• What the task asks
Omit all pictures and give the records below again exactly as written.

• Record extracts
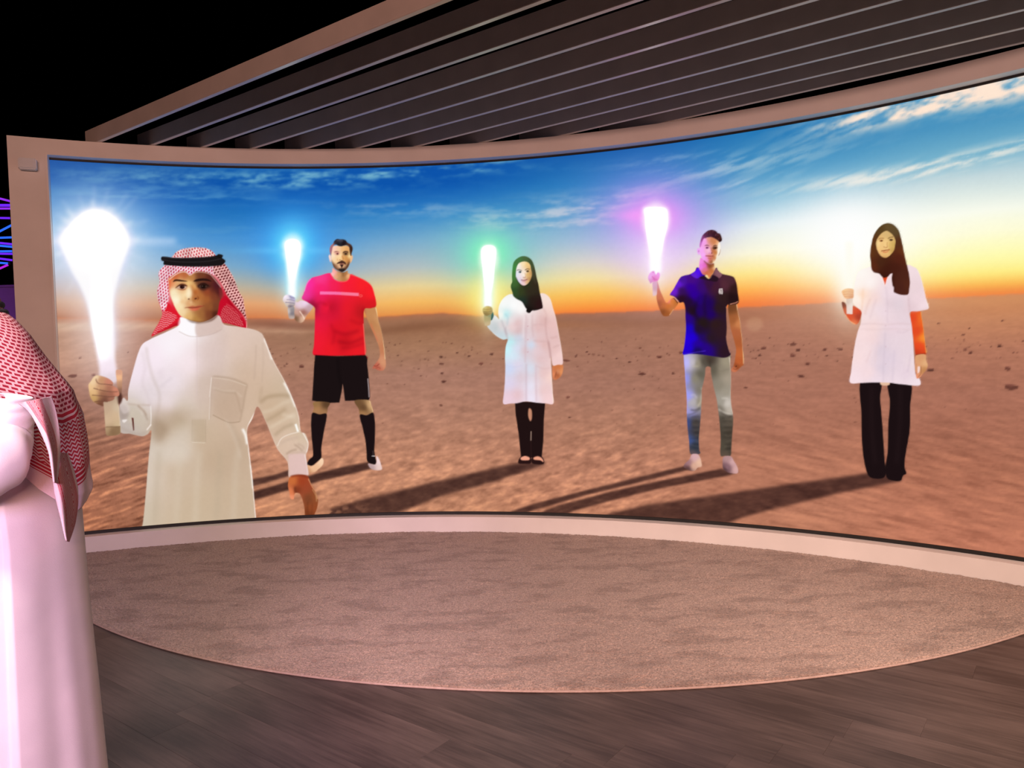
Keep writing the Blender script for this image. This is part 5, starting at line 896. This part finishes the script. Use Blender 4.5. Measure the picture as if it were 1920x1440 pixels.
# ---------------------------------------------------------------- slatted canopy over the stage
can = empty('slatted_canopy', (0, 3.0, ZF)); tag(can, 'canopy of long parallel white slats slanting over the screen', 'canopy')
SLW, SLH = .036, .124
for i, mo in enumerate((3.2, 3.556, 3.893, 4.22, 4.548, 4.866, 5.195, 5.508, 5.823, 6.105)):
    mo *= S
    # far end: just behind the front of the surround
    b_c = (D.x * (N.x * mo - AX) + D.y * (N.y * mo - AY)); c_c = (N.x * mo - AX) ** 2 + (N.y * mo - AY) ** 2 - (RF + .16) ** 2
    u0 = -b_c - math.sqrt(b_c ** 2 - c_c)
    u1 = 3.1
    c = N * (mo + SLW / 2) + D * ((u0 + u1) / 2)
    box_obj('slat', (u1 - u0, SLW, SLH), Vector((c.x, c.y, ZF + SLH / 2 + .0005)), M_SLAT, can, Matrix.Rotation(ang, 4, 'Z'), .0025)

# ---------------------------------------------------------------- hall beyond the left end: purple wall panel and light tubes
m_pur = vary(material('purple_panel', (.14, .05, .2), .7), 3, (.12, .045, .18), (.16, .06, .23))[0]
pp = at_depth(6, 600, 9.5)
pn = empty('booth_panel', (pp.x - .55, 9.5, 0)); tag(pn, 'purple lit booth panel behind the headcloth at the left edge', 'panel')
box_obj('board', (1.6, .08, 2.56), Vector((pp.x - .55, 9.5, 1.30)), m_pur, pn, None, .006)
box_obj('top_rail', (1.62, .10, .03), Vector((pp.x - .55, 9.5, 2.594)), m_pur, pn, None, .004)
box_obj('base_rail', (1.62, .12, .04), Vector((pp.x - .55, 9.5, .016)), m_pur, pn, None, .004)
spot('purple_wash', (pp.x - .6, 7.6, 3.3), (pp.x - .5, 9.5, 1.4), 90, (.62, .3, 1.0), 80, .9, .1)
def glow_mat(name, col, st):
    m = bpy.data.materials.new(name); m.use_nodes = True; nt = m.node_tree; nt.nodes.clear()
    e_ = nt.nodes.new('ShaderNodeEmission'); o_ = nt.nodes.new('ShaderNodeOutputMaterial'); e_.inputs[0].default_value = (*col, 1); e_.inputs[1].default_value = st
    nt.links.new(e_.outputs[0], o_.inputs[0]); return m
m_cap = vary(material('tube_cap', (.03, .03, .035), .5), 10, (.02, .02, .025), (.04, .04, .045))[0]
GL = {'purple': glow_mat('purple_glow', (.16, .02, .9), 1.1), 'violet': glow_mat('violet_glow', (.3, .03, .85), 1.0), 'blue': glow_mat('blue_glow', (.03, .16, 1.0), 1.0), 'magenta': glow_mat('magenta_glow', (.5, .02, .75), 1.0)}
tubes = [((-40, 362), (22, 378), 'violet', 'topmost magenta-violet light tube sloping beside the pillar'), ((-60, 385), (22, 385), 'purple', 'thick violet light tube lying level beside the pillar'), ((-60, 391), (22, 391), 'violet', 'thin lilac light tube just under the thick violet one'),
         ((-50, 408), (20, 409), 'purple', 'short dark blue light tube in the gap of the cluster'), ((-55, 462), (26, 420), 'blue', 'bright blue light tube rising steeply towards the pillar'), ((-60, 448), (24, 445), 'blue', 'level blue light tube halfway down the cluster'),
         ((-55, 450), (24, 458), 'purple', 'violet light tube crossing just below the level blue one'), ((-50, 456), (24, 463), 'blue', 'blue light tube dipping towards the pillar'), ((-60, 472), (24, 471), 'blue', 'lower level blue light tube'), ((-60, 475), (24, 476), 'purple', 'indigo light tube under the lower blue one'),
         ((-55, 478), (24, 488), 'purple', 'indigo light tube second from the bottom'), ((-50, 489), (16, 494), 'blue', 'faint blue light tube near the bottom of the cluster'), ((-55, 528), (16, 496), 'magenta', 'lowest magenta light tube sloping up to the pillar')]
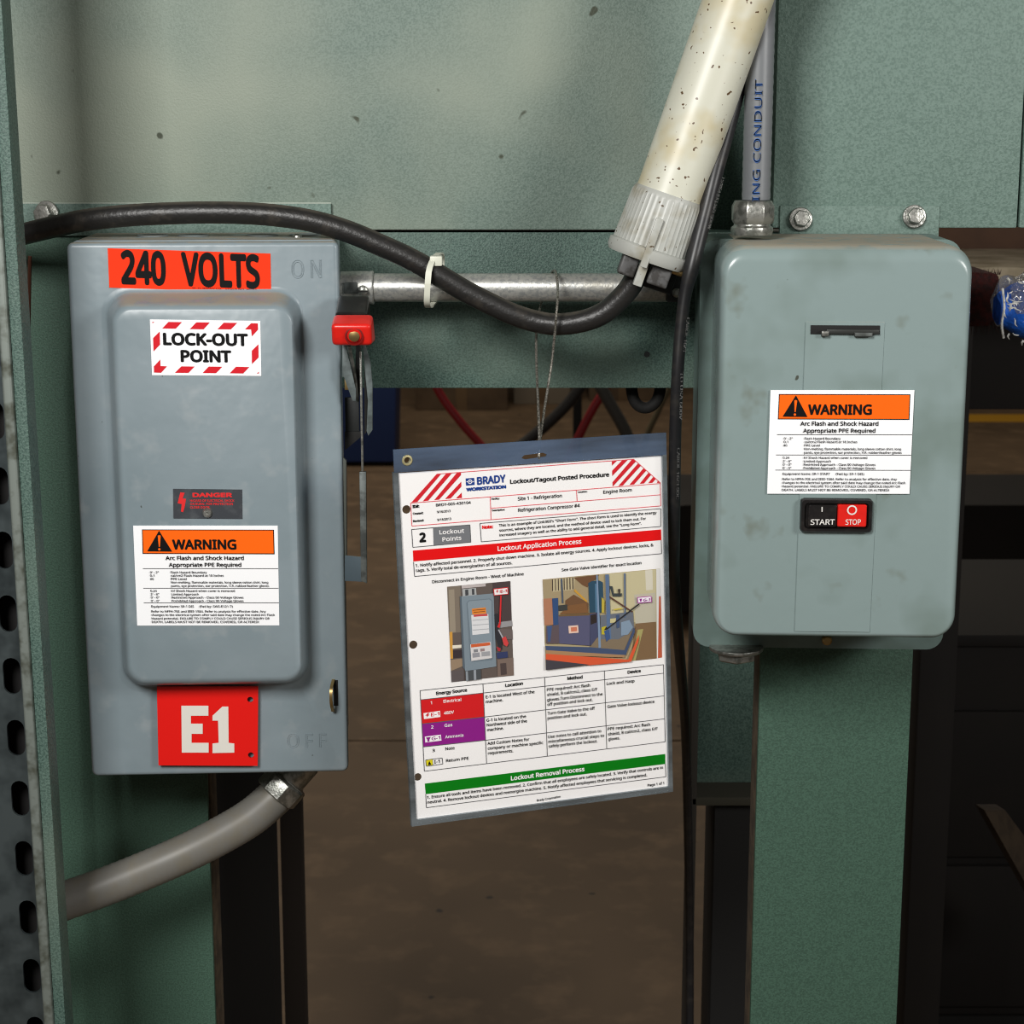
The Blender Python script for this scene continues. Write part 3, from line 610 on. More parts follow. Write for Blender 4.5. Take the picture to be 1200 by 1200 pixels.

• Full output
Keep writing the Blender script for this image. This is part 5, starting at line 896. This part finishes the script. Use Blender 4.5. Measure the picture as if it were 1920x1440 pixels.
# ---------------------------------------------------------------- slatted canopy over the stage
can = empty('slatted_canopy', (0, 3.0, ZF)); tag(can, 'canopy of long parallel white slats slanting over the screen', 'canopy')
SLW, SLH = .036, .124
for i, mo in enumerate((3.2, 3.556, 3.893, 4.22, 4.548, 4.866, 5.195, 5.508, 5.823, 6.105)):
    mo *= S
    # far end: just behind the front of the surround
    b_c = (D.x * (N.x * mo - AX) + D.y * (N.y * mo - AY)); c_c = (N.x * mo - AX) ** 2 + (N.y * mo - AY) ** 2 - (RF + .16) ** 2
    u0 = -b_c - math.sqrt(b_c ** 2 - c_c)
    u1 = 3.1
    c = N * (mo + SLW / 2) + D * ((u0 + u1) / 2)
    box_obj('slat', (u1 - u0, SLW, SLH), Vector((c.x, c.y, ZF + SLH / 2 + .0005)), M_SLAT, can, Matrix.Rotation(ang, 4, 'Z'), .0025)

# ---------------------------------------------------------------- hall beyond the left end: purple wall panel and light tubes
m_pur = vary(material('purple_panel', (.14, .05, .2), .7), 3, (.12, .045, .18), (.16, .06, .23))[0]
pp = at_depth(6, 600, 9.5)
pn = empty('booth_panel', (pp.x - .55, 9.5, 0)); tag(pn, 'purple lit booth panel behind the headcloth at the left edge', 'panel')
box_obj('board', (1.6, .08, 2.56), Vector((pp.x - .55, 9.5, 1.30)), m_pur, pn, None, .006)
box_obj('top_rail', (1.62, .10, .03), Vector((pp.x - .55, 9.5, 2.594)), m_pur, pn, None, .004)
box_obj('base_rail', (1.62, .12, .04), Vector((pp.x - .55, 9.5, .016)), m_pur, pn, None, .004)
spot('purple_wash', (pp.x - .6, 7.6, 3.3), (pp.x - .5, 9.5, 1.4), 90, (.62, .3, 1.0), 80, .9, .1)
def glow_mat(name, col, st):
    m = bpy.data.materials.new(name); m.use_nodes = True; nt = m.node_tree; nt.nodes.clear()
    e_ = nt.nodes.new('ShaderNodeEmission'); o_ = nt.nodes.new('ShaderNodeOutputMaterial'); e_.inputs[0].default_value = (*col, 1); e_.inputs[1].default_value = st
    nt.links.new(e_.outputs[0], o_.inputs[0]); return m
m_cap = vary(material('tube_cap', (.03, .03, .035), .5), 10, (.02, .02, .025), (.04, .04, .045))[0]
GL = {'purple': glow_mat('purple_glow', (.16, .02, .9), 1.1), 'violet': glow_mat('violet_glow', (.3, .03, .85), 1.0), 'blue': glow_mat('blue_glow', (.03, .16, 1.0), 1.0), 'magenta': glow_mat('magenta_glow', (.5, .02, .75), 1.0)}
tubes = [((-40, 362), (22, 378), 'violet', 'topmost magenta-violet light tube sloping beside the pillar'), ((-60, 385), (22, 385), 'purple', 'thick violet light tube lying level beside the pillar'), ((-60, 391), (22, 391), 'violet', 'thin lilac light tube just under the thick violet one'),
         ((-50, 408), (20, 409), 'purple', 'short dark blue light tube in the gap of the cluster'), ((-55, 462), (26, 420), 'blue', 'bright blue light tube rising steeply towards the pillar'), ((-60, 448), (24, 445), 'blue', 'level blue light tube halfway down the cluster'),
         ((-55, 450), (24, 458), 'purple', 'violet light tube crossing just below the level blue one'), ((-50, 456), (24, 463), 'blue', 'blue light tube dipping towards the pillar'), ((-60, 472), (24, 471), 'blue', 'lower level blue light tube'), ((-60, 475), (24, 476), 'purple', 'indigo light tube under the lower blue one'),
         ((-55, 478), (24, 488), 'purple', 'indigo light tube second from the bottom'), ((-50, 489), (16, 494), 'blue', 'faint blue light tube near the bottom of the cluster'), ((-55, 528), (16, 496), 'magenta', 'lowest magenta light tube sloping up to the pillar')]
The Blender Python script for this scene continues. Write part 3, from line 610 on. More parts follow. Write for Blender 4.5. Take the picture to be 1200 by 1200 pixels.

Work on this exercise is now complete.